The really good thing about this new birth of the Spirit is that it’s not something that happens only once; the Spirit constantly works to give us new birth.

We misunderstand Jesus if we read his words today as a statement of a one-time thing.  It is true that the Church reads this and understands it to be about baptism, our birth in water and the Spirit.  But we Lutherans believe that living into our baptism is a daily renewal, a daily rebirth.  Every day we are given a new start in the Spirit, a new beginning.  This is very encouraging, especially when we see ourselves falling back into a pattern of holding back.

But if the Spirit is renewing us daily, giving birth to us daily, then we always have this new possibility, this new life.  To be forgiven when we fail, when we step back or walk away, and to be strengthened daily to move forward, to get in, to live in the kingdom.

To use the water metaphor: jumping in or sliding in slowly, both are fine so long as you get in.  Nicodemus finally gets in himself, if we understand John correctly.  At the end of this Gospel we see him openly acting as a disciple, helping bury Jesus’ body.

The point is to know that this is where life is we have to live it, we have to try living as a disciple, living in the kingdom, as often and as well as we can, to get into the water, to eat the food, rather than sitting alongside and watching and talking.

To love, because that’s life in the kingdom, even if it seems hard.  And in loving, even in little ways, to discover that loving as Christ loves is something we can learn, and something we can get better at with time, as the Spirit moves in us.  And also to find the new life such grace begins, the unending life Jesus promises in John 3:16.

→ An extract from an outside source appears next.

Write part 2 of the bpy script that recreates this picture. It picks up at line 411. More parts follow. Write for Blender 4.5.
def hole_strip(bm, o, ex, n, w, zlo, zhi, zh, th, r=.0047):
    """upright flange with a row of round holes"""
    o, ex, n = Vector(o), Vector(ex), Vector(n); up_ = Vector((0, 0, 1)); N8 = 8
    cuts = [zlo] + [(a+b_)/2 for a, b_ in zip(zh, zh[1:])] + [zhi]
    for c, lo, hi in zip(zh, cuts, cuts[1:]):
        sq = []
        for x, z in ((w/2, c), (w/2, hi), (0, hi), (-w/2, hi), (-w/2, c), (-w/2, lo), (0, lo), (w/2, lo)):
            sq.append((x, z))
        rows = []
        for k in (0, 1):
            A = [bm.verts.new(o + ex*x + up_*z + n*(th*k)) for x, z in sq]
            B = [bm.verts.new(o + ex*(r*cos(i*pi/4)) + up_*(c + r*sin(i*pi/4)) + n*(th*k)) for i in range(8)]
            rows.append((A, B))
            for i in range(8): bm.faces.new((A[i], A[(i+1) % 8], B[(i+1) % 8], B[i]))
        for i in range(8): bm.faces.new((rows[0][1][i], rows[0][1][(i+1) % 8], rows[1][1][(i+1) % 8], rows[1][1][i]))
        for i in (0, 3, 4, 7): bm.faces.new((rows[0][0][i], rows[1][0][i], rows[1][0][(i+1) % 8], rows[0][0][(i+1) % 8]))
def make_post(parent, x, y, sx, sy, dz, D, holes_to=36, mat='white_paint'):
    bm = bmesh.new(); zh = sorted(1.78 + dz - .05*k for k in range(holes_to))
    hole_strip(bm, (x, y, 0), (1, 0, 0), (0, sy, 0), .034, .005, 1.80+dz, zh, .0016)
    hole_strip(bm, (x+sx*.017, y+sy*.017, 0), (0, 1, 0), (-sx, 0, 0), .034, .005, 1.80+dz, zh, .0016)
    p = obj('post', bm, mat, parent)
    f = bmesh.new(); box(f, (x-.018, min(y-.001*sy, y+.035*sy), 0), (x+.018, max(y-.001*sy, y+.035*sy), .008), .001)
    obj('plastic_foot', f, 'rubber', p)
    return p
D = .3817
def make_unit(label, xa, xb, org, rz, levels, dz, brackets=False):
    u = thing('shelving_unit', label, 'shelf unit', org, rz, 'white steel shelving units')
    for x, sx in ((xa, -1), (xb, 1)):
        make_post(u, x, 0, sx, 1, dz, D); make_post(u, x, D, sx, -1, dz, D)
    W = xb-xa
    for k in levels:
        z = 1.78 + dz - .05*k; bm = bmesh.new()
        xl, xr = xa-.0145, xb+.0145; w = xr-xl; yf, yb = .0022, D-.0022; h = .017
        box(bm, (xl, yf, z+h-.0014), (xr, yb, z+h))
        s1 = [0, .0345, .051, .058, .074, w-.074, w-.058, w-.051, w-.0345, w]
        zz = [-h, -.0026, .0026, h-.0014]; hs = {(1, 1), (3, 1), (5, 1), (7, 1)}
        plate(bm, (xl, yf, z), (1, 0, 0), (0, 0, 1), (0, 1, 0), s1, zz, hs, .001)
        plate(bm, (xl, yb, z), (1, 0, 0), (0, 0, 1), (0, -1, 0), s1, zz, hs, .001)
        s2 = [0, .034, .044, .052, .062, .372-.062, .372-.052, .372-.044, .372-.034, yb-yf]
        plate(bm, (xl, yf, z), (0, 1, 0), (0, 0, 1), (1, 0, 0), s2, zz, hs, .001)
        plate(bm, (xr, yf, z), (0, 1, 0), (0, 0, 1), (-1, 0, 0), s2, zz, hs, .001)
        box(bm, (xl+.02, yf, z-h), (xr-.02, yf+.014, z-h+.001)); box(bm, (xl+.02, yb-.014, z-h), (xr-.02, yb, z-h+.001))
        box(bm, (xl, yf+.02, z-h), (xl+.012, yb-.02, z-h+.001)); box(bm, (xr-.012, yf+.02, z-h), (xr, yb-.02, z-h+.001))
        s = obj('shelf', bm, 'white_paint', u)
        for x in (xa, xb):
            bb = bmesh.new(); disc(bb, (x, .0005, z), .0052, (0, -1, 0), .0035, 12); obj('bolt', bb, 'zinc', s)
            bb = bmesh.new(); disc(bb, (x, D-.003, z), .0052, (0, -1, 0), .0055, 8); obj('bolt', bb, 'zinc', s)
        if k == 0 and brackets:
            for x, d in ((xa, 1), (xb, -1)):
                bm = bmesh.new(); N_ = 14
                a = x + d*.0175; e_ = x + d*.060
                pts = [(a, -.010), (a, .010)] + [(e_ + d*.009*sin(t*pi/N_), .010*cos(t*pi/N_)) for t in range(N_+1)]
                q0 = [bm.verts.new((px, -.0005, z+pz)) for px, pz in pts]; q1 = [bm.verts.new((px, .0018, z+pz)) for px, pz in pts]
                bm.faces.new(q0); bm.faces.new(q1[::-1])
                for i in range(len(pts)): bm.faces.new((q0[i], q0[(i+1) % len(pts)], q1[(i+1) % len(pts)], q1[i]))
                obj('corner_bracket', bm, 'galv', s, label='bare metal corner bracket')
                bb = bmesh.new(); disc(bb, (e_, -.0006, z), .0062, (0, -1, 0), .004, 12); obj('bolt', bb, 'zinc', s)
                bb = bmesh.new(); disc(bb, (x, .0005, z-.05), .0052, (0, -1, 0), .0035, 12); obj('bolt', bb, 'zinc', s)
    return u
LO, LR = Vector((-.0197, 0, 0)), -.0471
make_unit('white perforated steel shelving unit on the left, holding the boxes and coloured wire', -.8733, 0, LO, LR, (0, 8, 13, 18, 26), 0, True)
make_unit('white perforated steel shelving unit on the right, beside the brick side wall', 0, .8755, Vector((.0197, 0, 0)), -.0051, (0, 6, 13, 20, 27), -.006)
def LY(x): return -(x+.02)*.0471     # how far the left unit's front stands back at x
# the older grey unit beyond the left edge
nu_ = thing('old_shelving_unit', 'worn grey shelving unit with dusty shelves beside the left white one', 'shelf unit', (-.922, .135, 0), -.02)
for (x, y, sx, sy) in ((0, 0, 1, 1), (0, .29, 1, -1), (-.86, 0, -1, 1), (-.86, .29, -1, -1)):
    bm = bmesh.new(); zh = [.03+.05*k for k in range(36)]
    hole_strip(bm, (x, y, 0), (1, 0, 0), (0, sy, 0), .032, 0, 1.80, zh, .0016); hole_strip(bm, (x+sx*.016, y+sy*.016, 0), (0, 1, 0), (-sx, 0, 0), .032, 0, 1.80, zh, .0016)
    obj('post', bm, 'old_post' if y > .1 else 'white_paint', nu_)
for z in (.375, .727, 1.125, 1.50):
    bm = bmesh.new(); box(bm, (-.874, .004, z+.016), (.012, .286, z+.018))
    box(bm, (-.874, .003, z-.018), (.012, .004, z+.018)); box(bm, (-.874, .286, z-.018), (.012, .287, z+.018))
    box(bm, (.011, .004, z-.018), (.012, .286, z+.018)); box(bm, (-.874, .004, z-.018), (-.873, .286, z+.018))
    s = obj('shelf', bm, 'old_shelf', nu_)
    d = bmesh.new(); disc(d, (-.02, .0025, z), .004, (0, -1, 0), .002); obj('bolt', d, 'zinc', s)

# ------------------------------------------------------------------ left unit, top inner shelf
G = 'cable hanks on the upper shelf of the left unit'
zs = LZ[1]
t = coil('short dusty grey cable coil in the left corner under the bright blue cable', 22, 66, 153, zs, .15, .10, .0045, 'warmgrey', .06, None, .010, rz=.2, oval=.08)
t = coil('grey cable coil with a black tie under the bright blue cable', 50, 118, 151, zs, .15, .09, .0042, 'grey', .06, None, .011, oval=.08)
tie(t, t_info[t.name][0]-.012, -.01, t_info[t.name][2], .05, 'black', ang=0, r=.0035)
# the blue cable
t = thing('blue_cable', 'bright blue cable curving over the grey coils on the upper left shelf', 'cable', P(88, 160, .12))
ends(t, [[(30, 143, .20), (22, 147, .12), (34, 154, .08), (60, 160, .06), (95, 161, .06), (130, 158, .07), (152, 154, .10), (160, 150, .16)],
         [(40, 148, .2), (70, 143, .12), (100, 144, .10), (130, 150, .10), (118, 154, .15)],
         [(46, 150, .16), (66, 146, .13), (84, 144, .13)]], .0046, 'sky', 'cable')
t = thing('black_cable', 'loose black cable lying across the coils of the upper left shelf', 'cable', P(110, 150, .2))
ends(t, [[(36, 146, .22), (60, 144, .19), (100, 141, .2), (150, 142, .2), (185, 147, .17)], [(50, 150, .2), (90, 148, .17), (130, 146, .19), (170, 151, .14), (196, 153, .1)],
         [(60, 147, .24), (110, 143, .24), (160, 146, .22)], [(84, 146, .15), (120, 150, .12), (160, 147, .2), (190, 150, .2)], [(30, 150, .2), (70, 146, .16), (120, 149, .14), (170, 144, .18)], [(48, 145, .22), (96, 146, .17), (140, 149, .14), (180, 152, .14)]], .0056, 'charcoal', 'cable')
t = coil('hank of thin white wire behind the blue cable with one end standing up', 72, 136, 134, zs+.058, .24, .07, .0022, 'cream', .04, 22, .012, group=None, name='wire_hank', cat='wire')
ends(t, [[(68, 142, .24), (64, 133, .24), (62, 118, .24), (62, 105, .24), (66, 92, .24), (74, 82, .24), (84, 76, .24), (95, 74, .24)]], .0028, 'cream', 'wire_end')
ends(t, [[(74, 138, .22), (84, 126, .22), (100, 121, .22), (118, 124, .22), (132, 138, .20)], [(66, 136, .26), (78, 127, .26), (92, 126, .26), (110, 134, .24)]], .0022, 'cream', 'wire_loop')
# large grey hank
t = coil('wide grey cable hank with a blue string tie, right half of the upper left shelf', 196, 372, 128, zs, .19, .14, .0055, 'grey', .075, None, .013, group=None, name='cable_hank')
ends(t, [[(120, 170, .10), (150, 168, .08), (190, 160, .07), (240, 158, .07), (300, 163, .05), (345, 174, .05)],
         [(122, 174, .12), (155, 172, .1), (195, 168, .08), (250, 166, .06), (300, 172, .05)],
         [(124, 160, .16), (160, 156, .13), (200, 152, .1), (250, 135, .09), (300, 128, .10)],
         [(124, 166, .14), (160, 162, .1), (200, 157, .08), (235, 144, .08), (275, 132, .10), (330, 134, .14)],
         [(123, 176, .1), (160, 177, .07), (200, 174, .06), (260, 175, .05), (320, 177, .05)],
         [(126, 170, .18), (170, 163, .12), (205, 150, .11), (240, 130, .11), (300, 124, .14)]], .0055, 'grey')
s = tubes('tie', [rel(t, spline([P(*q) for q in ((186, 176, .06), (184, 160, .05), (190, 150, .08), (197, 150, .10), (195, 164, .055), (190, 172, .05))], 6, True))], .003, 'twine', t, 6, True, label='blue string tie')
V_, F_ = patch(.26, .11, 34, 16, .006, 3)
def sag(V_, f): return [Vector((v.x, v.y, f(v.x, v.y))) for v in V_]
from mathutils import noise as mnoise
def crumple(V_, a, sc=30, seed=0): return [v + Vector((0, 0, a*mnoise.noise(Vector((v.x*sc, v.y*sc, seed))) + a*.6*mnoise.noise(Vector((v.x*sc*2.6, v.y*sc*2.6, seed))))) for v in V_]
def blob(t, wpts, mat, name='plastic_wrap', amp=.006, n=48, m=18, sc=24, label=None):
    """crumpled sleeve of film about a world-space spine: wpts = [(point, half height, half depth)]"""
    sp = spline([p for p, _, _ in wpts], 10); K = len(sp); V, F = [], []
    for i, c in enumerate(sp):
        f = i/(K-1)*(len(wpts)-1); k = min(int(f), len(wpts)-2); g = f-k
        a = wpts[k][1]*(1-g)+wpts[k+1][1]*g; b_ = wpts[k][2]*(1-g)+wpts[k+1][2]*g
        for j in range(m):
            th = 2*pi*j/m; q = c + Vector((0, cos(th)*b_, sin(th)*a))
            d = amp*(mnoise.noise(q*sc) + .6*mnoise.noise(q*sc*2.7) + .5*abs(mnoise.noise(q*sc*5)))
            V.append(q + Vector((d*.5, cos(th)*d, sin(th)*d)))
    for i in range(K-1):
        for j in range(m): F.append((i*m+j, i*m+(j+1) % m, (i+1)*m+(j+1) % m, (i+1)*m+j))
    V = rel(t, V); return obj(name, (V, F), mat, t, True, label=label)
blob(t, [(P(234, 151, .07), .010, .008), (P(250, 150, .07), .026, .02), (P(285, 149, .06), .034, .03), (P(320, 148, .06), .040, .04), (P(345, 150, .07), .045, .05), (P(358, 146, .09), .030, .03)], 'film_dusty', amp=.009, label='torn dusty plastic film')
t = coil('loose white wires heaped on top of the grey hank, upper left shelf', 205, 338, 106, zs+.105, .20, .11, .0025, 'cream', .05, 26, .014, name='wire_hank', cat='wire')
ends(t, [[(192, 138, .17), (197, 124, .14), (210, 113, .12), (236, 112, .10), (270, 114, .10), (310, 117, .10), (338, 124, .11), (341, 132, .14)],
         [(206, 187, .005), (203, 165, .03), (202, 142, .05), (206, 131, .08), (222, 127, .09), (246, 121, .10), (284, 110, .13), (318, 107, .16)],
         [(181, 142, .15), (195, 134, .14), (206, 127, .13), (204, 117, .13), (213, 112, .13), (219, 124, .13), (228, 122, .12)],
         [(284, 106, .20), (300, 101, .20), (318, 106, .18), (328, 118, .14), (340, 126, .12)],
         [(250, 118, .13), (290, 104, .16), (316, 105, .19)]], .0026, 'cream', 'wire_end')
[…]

To do justice, to make a difference in this world, because that’s life in the kingdom, even if we think it can’t be much of an impact.  And in doing this, even in little ways, to see that we can learn to do this, and get better at it with time, as the Spirit moves in us.  And also to find the joy that it does make a difference, it is part of God’s healing of the world, part of that unending life.

To trust God and not fear, because that’s life in the kingdom, even if it seems hard.  And so to discover how trusting God is something we can learn, and something that we get better at with time, as the Spirit moves in us.  And also to find the joy of life without fear such trust begins, the true unending life with God.

We’re not going to find God’s unending life if we only talk about it.

That’s Jesus’ invitation to us today.  Let’s take him at his word, and jump into this new life, trusting that the Spirit will show us the way.  It’s a daily new birth so that means we can even just take baby steps into the new life, until we grow and mature.  We can start out simply, trusting that we’ll learn what we need as we go, because that’s the way God will help us grow.

It’s a new birth we have before us, every day.  It’s time to let that be our reality and joy.  And then we’ll really see.